Das Christentum hat bei dieser Entwicklung kaum eine mäßigende Rolle gespielt. Manche Historiker und Gesellschaftsforscher sind sogar der Meinung, das Christentum sei der Nährboden für diesen Hochmut, diese menschliche Hybris gewesen. Die heutige Krise der Menschheit muss das Christentum ins Mark treffen: Inwieweit macht das Ebenbild Gottes, der Mensch, in seiner Freiheit der Schöpfung den Garaus?

Du Messias, dichtet Kurt Marti, der langjährige evangelische Pfarrer und einer der bedeutendsten Lyriker der Schweiz, „sollen wir die letzten / oder die vorletzten menschen gewesen sein / auf diesem planeten? // wozu dann aber / willst du noch wieder kommen? / wozu – wenn dein reich der freiheit der liebe / keine menschen vorfinden wird?“ Willst du dann ein Messias sein „der gebirge der meere der winde nur noch? / archäologe des himmels vielleicht / auf zu später suche / nach spuren / des dann erloschenen ebenbilds gottes?“ Kurt Marti (1921–2017) war ein empfindsamer Seismograph unserer Zeit, besinnlich und kämpferisch zugleich, ein Warner. Ein Christ, der seinen Glauben, seine Spiritualität immer wieder befragte vor dem Hintergrund schreiender Ungerechtigkeiten in unserer Welt des Unfriedens, der Gewalt und vor allem auch der Zerstörung unserer Lebensgrundlagen. In einem an das große christliche Gebet, dem „Vater unser“, angelehnten Gedicht bittet er: „und führe uns nicht / wohin wir wie blind / uns drängen / in die do-it-your-self-apokalypse / sondern erlöse uns / von fatalität und sachzwang / damit das leben / das du geschaffen / bleibe auf diesem kleinen / bisher unbegreiflich erwählten / planeten“. 1

Ob die Christen nicht nur als Einzelne, sondern in ihrer Mehrheit und vielleicht sogar als große Institutionen, also als Kirchen, dieser notwendigen Wende Antrieb und Hilfe, Denkanstoß und Licht sein können, wird sich zeigen müssen. Ich hoffe es. Aber wegen dieser Aufgabe, wegen dieser gesellschaftlichen Funktion allein werden die Wenigsten das Abenteuer des Glaubens eingehen. Für die Erhaltung der Lebensgrundlagen kann man sich auch als säkularer Humanist engagieren.
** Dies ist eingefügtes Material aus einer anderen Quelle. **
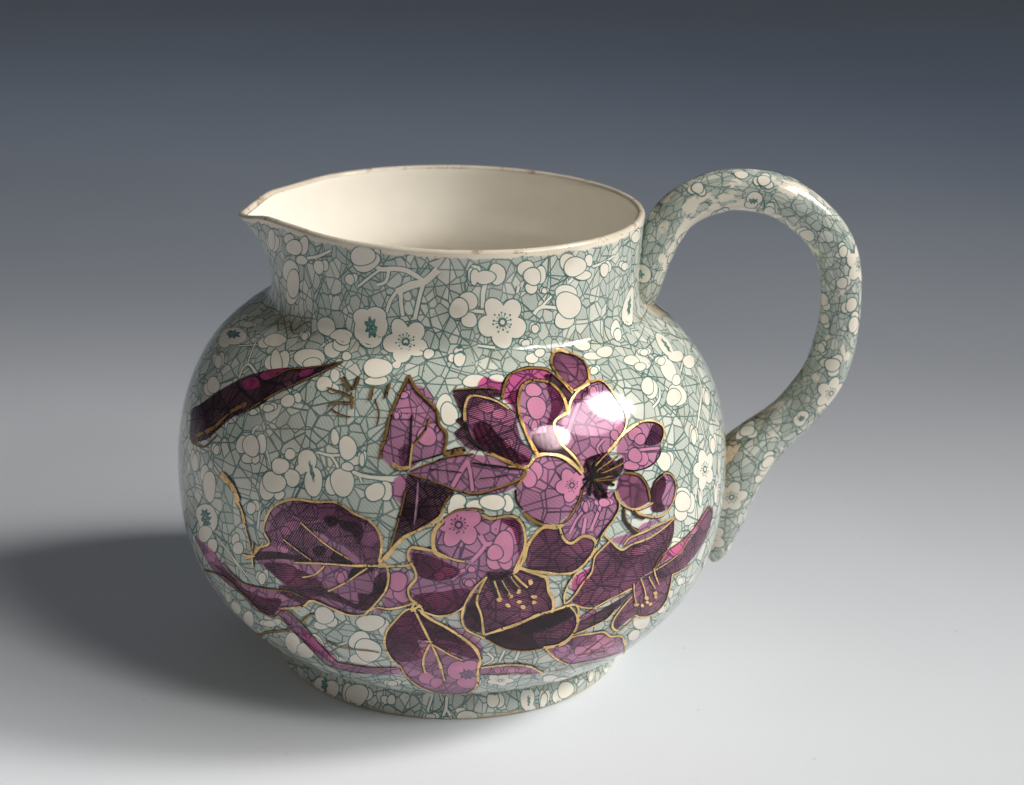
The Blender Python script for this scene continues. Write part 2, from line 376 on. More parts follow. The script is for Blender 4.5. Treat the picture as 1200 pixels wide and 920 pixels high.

Im Kern sind es zwei andere Gründe, Erfahrungen, Motivationen, die einen bestärken, weiter oder wieder an eine geistige Kraft jenseits der materiellen Welt zu glauben. Neben den persönlichen Erfahrungen und mit ihnen verbunden ist die Gottsuche eine Sinn- und Wahrheitssuche, die einen immer wieder packt und nicht mehr loslässt.